• INFORMATION SUPPLIED:

____

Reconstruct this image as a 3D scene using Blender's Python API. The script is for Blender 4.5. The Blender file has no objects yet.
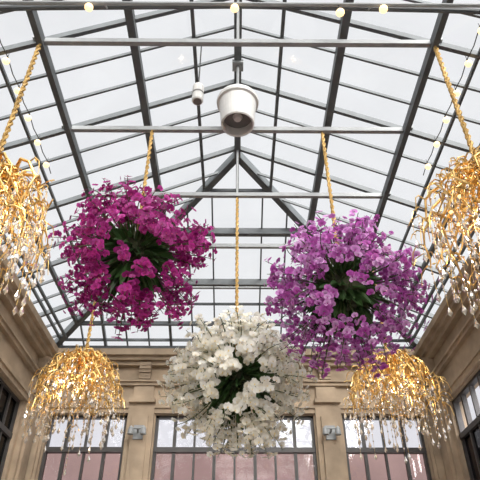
import bpy, math, random
import numpy as np
from mathutils import Vector, Matrix
random.seed(7); rng=np.random.default_rng(7)
S=bpy.context.scene
try: S.view_settings.view_transform='Standard'
except Exception: pass
CH=1.6
# ------------------------------------------------ materials
def mat(name, col, rough=0.5, metal=0.0, noise=0.0, nscale=6.0, emit=None, estr=0, bump=0.0, attr=None, transl=0.0):
    m=bpy.data.materials.new(name); m.use_nodes=True
    nt=m.node_tree; b=nt.nodes['Principled BSDF']; out=nt.nodes['Material Output']
    b.inputs['Base Color'].default_value=(*col,1); b.inputs['Roughness'].default_value=rough; b.inputs['Metallic'].default_value=metal
    src=None
    if attr:
        a=nt.nodes.new('ShaderNodeAttribute'); a.attribute_name=attr; src=a.outputs['Color']
        nt.links.new(src,b.inputs['Base Color'])
    if noise>0:
        tc=nt.nodes.new('ShaderNodeTexCoord'); n=nt.nodes.new('ShaderNodeTexNoise'); n.inputs['Scale'].default_value=nscale; n.inputs['Detail'].default_value=6
        nt.links.new(tc.outputs['Object'],n.inputs['Vector'])
        r=nt.nodes.new('ShaderNodeValToRGB'); r.color_ramp.elements[0].position=.3; r.color_ramp.elements[1].position=.7
        r.color_ramp.elements[0].color=(*[c*(1-noise) for c in col],1); r.color_ramp.elements[1].color=(*[min(1,c*(1+noise)) for c in col],1)
        nt.links.new(n.outputs['Fac'],r.inputs['Fac']); nt.links.new(r.outputs['Color'],b.inputs['Base Color'])
        if bump>0:
            bp=nt.nodes.new('ShaderNodeBump'); bp.inputs['Strength'].default_value=bump
            nt.links.new(n.outputs['Fac'],bp.inputs['Height']); nt.links.new(bp.outputs['Normal'],b.inputs['Normal'])
    if emit:
        b.inputs['Emission Color'].default_value=(*emit,1); b.inputs['Emission Strength'].default_value=estr
    if transl>0:
        t=nt.nodes.new('ShaderNodeBsdfTranslucent'); mx=nt.nodes.new('ShaderNodeMixShader'); mx.inputs[0].default_value=transl
        if src: nt.links.new(src,t.inputs['Color'])
        else: t.inputs['Color'].default_value=(*col,1)
        nt.links.new(b.outputs[0],mx.inputs[1]); nt.links.new(t.outputs[0],mx.inputs[2]); nt.links.new(mx.outputs[0],out.inputs['Surface'])
    return m
def glassmat(name,tint,gloss=0.04,tint2=None):
    m=bpy.data.materials.new(name); m.use_nodes=True; nt=m.node_tree
    nt.nodes.remove(nt.nodes['Principled BSDF']); out=nt.nodes['Material Output']
    t=nt.nodes.new('ShaderNodeBsdfTransparent'); g=nt.nodes.new('ShaderNodeBsdfGlossy'); g.inputs['Roughness'].default_value=.05
    mx=nt.nodes.new('ShaderNodeMixShader'); mx.inputs[0].default_value=gloss
    tc=nt.nodes.new('ShaderNodeTexCoord'); n=nt.nodes.new('ShaderNodeTexNoise'); n.inputs['Scale'].default_value=.6; n.inputs['Detail'].default_value=4
    r=nt.nodes.new('ShaderNodeValToRGB'); r.color_ramp.elements[0].position=.35; r.color_ramp.elements[1].position=.65
    r.color_ramp.elements[0].color=(*(tint2 or [c*.94 for c in tint]),1); r.color_ramp.elements[1].color=(*tint,1)
    nt.links.new(tc.outputs['Object'],n.inputs['Vector']); nt.links.new(n.outputs['Fac'],r.inputs['Fac']); nt.links.new(r.outputs['Color'],t.inputs['Color'])
    nt.links.new(t.outputs[0],mx.inputs[1]); nt.links.new(g.outputs[0],mx.inputs[2]); nt.links.new(mx.outputs[0],out.inputs['Surface'])
    return m
def stonemat(name,col):
    m=bpy.data.materials.new(name); m.use_nodes=True; nt=m.node_tree; b=nt.nodes['Principled BSDF']; b.inputs['Roughness'].default_value=.85
    tc=nt.nodes.new('ShaderNodeTexCoord'); n=nt.nodes.new('ShaderNodeTexNoise'); n.inputs['Scale'].default_value=1.6; n.inputs['Detail'].default_value=9
    n2=nt.nodes.new('ShaderNodeTexNoise'); n2.inputs['Scale'].default_value=30
    r=nt.nodes.new('ShaderNodeValToRGB'); r.color_ramp.elements[0].position=.3; r.color_ramp.elements[1].position=.7
    r.color_ramp.elements[0].color=(*[c*.68 for c in col],1); r.color_ramp.elements[1].color=(*[c*1.15 for c in col],1)
    bp=nt.nodes.new('ShaderNodeBump'); bp.inputs['Strength'].default_value=.25
    for k in (n,n2): nt.links.new(tc.outputs['Object'],k.inputs['Vector'])
    nt.links.new(n.outputs['Fac'],r.inputs['Fac']); nt.links.new(r.outputs['Color'],b.inputs['Base Color'])
    nt.links.new(n2.outputs['Fac'],bp.inputs['Height']); nt.links.new(bp.outputs['Normal'],b.inputs['Normal'])
    return m
M_frame=mat('roof_steel_dark',(.09,.10,.104),.5,0,.2,3)
M_tie=mat('tie_steel_grey',(.27,.28,.28),.45,0,.12,4)
M_glass=glassmat('roof_glass',(.985,.985,.985),.03)
M_pink=glassmat('window_glass_rose',(.74,.60,.58),.05,(.64,.52,.50))
M_clear=glassmat('window_glass_clear',(.97,.96,.98))
M_darkg=glassmat('window_glass_dark',(.10,.09,.10),.08,(.05,.05,.06))
M_wframe=mat('window_frame_bronze',(.05,.045,.042),.5,0,.2,5)
M_stone=stonemat('limestone',(.40,.305,.21))
M_gold=mat('gold_leaf_metal',(.82,.54,.20),.28,1.0,.25,9)
M_rope=mat('gold_rope',(.56,.36,.12),.5,.4,.3,30)
M_cryst=mat('crystal',(1.0,.93,.80),.05); M_cryst.node_tree.nodes['Principled BSDF'].inputs['Transmission Weight'].default_value=.7
M_bulb=mat('warm_bulb',(1,.8,.5),.4,emit=(1,.66,.32),estr=1.5)
M_white=mat('white_enamel',(.66,.65,.62),.35,0,.05,3)
M_inner=mat('lamp_inside',(.16,.15,.14),.6,0,.1,6)
M_black=mat('black_cable',(.03,.03,.03),.6)
M_leaf=mat('orchid_leaf',(.05,.115,.03),.4,attr='Col',transl=.25)
M_petal=mat('orchid_petal',(.5,.1,.4),.55,attr='Col',transl=.45)
M_moss=mat('moss_core',(.05,.06,.025),.95,0,.5,20,bump=.6)
M_floor=mat('floor_stone',(.72,.68,.62),.7,0,.08,2)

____

• EXERCISE: Show each line holding the word "scene".

• FINAL RESULT:
Reconstruct this image as a 3D scene using Blender's Python API. The script is for Blender 4.5. The Blender file has no objects yet.
S=bpy.context.scene